The report shows that sustainability has slipped down the hierarchy. In 2021, 76% of respondents said they wanted to live sustainably. By 2025, that figure had fallen to 69%. When it comes to food specifically, only 48% believe they eat a sustainable diet, suggesting that environmental intent is weakening in practice as household budgets remain under pressure.
The gap between intention and behaviour is equally sharp on health. Europeans broadly recognise the downsides of salty, fatty, sugary, or processed foods, but only around a third say they actively avoid them. The data also points to continued under-consumption of fruit, vegetables, and fibre, indicating that awareness is not the main problem. The obstacle is execution.
EIT Food identifies affordability and difficulty in breaking established routines as the two biggest constraints. The picture that emerges is not one of consumer confusion, but one of friction. People know what they would prefer to do, but the structure of everyday food choice — price, habit, convenience, and repetition — is proving harder to shift than intent alone.

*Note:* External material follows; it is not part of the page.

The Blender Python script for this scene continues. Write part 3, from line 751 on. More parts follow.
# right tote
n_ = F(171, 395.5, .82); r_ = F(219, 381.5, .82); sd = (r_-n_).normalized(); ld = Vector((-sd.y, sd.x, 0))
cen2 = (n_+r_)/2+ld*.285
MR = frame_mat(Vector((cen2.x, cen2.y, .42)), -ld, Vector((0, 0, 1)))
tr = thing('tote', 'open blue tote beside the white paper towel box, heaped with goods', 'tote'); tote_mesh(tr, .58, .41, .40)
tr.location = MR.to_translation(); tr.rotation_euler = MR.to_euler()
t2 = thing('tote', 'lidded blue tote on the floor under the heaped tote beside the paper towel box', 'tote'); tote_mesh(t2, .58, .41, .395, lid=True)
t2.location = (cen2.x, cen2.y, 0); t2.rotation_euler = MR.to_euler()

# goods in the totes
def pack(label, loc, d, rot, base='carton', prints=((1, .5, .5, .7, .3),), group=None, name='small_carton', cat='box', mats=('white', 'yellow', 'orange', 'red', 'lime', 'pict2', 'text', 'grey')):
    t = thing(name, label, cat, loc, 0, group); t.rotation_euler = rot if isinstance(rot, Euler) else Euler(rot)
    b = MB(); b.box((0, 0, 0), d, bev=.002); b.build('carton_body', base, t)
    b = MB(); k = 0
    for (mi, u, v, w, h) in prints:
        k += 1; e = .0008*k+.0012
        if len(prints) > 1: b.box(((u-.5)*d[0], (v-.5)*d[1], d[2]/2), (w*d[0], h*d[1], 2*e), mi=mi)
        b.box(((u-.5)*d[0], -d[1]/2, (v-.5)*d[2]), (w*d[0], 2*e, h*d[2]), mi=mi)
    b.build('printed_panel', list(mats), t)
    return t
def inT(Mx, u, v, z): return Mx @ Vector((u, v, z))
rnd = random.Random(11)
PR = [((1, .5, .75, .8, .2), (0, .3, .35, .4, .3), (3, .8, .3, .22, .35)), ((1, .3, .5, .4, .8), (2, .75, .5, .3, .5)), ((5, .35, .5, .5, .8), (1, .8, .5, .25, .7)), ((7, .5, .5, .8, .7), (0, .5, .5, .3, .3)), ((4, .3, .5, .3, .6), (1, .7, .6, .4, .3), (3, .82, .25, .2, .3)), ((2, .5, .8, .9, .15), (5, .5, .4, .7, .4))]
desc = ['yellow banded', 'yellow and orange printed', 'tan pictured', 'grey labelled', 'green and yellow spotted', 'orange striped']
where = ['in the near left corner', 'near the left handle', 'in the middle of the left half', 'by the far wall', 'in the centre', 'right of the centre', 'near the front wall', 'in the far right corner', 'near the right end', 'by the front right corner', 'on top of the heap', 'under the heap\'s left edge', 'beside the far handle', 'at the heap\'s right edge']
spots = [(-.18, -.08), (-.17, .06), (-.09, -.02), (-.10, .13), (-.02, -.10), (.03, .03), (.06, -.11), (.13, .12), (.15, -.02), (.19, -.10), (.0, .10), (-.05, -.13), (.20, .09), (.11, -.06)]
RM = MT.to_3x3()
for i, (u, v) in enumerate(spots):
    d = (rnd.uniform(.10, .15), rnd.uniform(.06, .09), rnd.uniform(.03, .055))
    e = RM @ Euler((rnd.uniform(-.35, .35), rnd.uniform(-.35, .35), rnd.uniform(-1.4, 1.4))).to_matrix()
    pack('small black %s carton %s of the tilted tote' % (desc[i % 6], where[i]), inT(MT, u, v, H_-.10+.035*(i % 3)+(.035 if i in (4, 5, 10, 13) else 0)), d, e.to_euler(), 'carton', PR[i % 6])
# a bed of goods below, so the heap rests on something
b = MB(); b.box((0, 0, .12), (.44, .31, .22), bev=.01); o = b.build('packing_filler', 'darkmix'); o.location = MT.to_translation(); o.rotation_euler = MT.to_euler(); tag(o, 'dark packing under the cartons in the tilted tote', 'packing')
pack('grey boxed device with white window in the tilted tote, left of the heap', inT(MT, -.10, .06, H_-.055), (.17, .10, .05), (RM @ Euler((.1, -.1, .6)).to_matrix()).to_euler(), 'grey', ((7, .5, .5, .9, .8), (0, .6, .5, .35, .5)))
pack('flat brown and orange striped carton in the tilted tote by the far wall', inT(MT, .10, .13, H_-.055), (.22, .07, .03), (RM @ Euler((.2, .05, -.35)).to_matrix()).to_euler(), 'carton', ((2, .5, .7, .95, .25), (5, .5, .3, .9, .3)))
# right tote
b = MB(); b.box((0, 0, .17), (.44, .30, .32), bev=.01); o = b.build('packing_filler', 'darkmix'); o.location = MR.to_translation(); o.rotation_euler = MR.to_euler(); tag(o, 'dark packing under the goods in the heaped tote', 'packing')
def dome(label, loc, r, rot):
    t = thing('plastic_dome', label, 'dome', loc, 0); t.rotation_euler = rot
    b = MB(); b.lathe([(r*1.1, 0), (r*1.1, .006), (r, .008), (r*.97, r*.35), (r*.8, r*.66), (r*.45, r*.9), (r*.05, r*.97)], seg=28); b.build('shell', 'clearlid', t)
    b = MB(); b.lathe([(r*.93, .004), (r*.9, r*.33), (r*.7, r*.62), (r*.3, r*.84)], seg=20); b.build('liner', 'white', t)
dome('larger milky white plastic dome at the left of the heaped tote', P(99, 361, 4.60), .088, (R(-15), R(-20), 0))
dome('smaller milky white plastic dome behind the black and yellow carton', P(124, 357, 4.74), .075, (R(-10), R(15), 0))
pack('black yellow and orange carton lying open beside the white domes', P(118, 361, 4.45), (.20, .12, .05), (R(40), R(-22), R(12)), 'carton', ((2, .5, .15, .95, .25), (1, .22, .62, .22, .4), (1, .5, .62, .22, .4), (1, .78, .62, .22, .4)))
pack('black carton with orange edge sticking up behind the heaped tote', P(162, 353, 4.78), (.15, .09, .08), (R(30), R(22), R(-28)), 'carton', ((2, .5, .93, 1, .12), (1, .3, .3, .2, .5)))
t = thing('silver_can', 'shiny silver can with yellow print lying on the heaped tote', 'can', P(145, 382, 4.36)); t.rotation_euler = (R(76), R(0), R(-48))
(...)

There is a generational divide, though it is not a simple one. Younger consumers are more open to sustainable food innovation, more receptive to ideas such as regenerative agriculture, and more likely to buy organic or ethically sourced products. At the same time, they report some of the strongest barriers to changing their diets and some of the lowest feelings of control over doing so.
Klaus G. Grunert, professor of marketing at Aarhus University and lead of the EIT Food Consumer Observatory, said: “This research shows that Europeans largely understand what healthier and more sustainable eating looks like, but intention alone is not enough. Health is the strongest driver of food choices, yet affordability pressures and entrenched habits continue to shape what people actually eat.”
The report was based on fieldwork carried out in July and August 2025. Its findings suggest that the centre of gravity in Europe’s food debate is shifting. Sustainability remains present, but for now it is increasingly filtered through a harder calculation built around price, routine, and what people feel able to change this week rather than what they say they want to change over time.